Whatever. Clearly Coulter believes we have labored too long at the Afghanistan conflict, which is turning into a "permanent war." She obviously prefers a splendid little war like Operation Watch Our Cakewalk in Iraq, now seven and a half years young. She gives the usual reasons for defending Bush War II: Iraq was a state sponsor of terrorism, was attempting to build nuclear weapons, had used "weapons of mass destructions" against Iranians and Kurds, etc. But she makes clear her belief that the war in Iraq would have been worth fighting even if that nation had not been ruled by the villain from Central Casting.

"If Saddam Hussein had been a peach," wrote Coulter, "it would still be a major victory in the war on terrorism to have a Muslim Israel in that part of the globe, and it sure wasn't going to be Afghanistan (literacy rate, 19 percent; life expectancy, 44 years; working toilets, 7)."  Well, you can't have it stated more clearly than that: the unalienable but uniquely American right to conquer any far-off land that is not Israel.

"Iraq had a young, educated, pro-Western populace that was ideal for regime change." Surely, that's a good enough reason to invade a nation and change their government for them.

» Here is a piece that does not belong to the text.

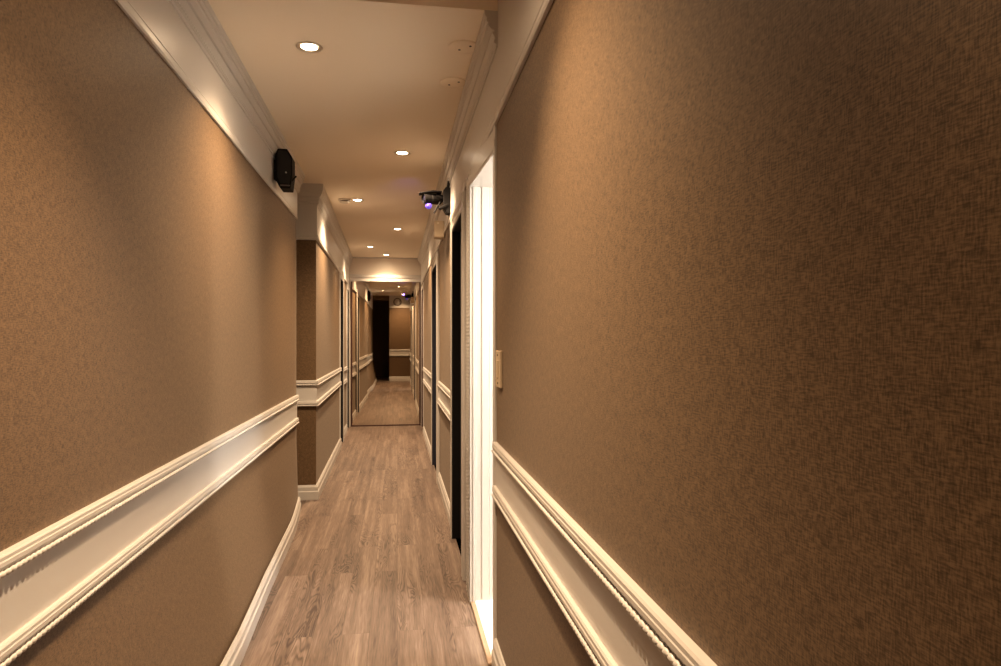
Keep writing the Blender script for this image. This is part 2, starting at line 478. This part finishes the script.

Iraq "had vast oil reserves; and is situated at the heart of a critical region." Well, there you go. The Iraqis have what we want and are situated where we want to be. So no offense, Babylonians, but you are standing where we see a need to bomb, strafe, shoot, and roll our tanks across your land. We regret, of course, the inconvenience, the collateral damage, and all that sort of thing. 

Coulter is not likely to join a peace march any time soon, but at least she has taken a dislike to one American war, if only because it offers such a meager return on our investment in bullets, bombs, and bloodshed. ("Everyone knows it's not worth the trouble and resources to take a nation of rocks and brigands.") Perhaps that's an encouraging sign, but it is also a major cause of embarrassment for the Republican Party and its neoconservative warlords. It was bad enough several years ago when America was being lectured to by the Germans on the dangers of militarism. But the Grand Old Party has come to a pretty pass when it finds Ann Coulter up in arms over its attachment to "permanent war."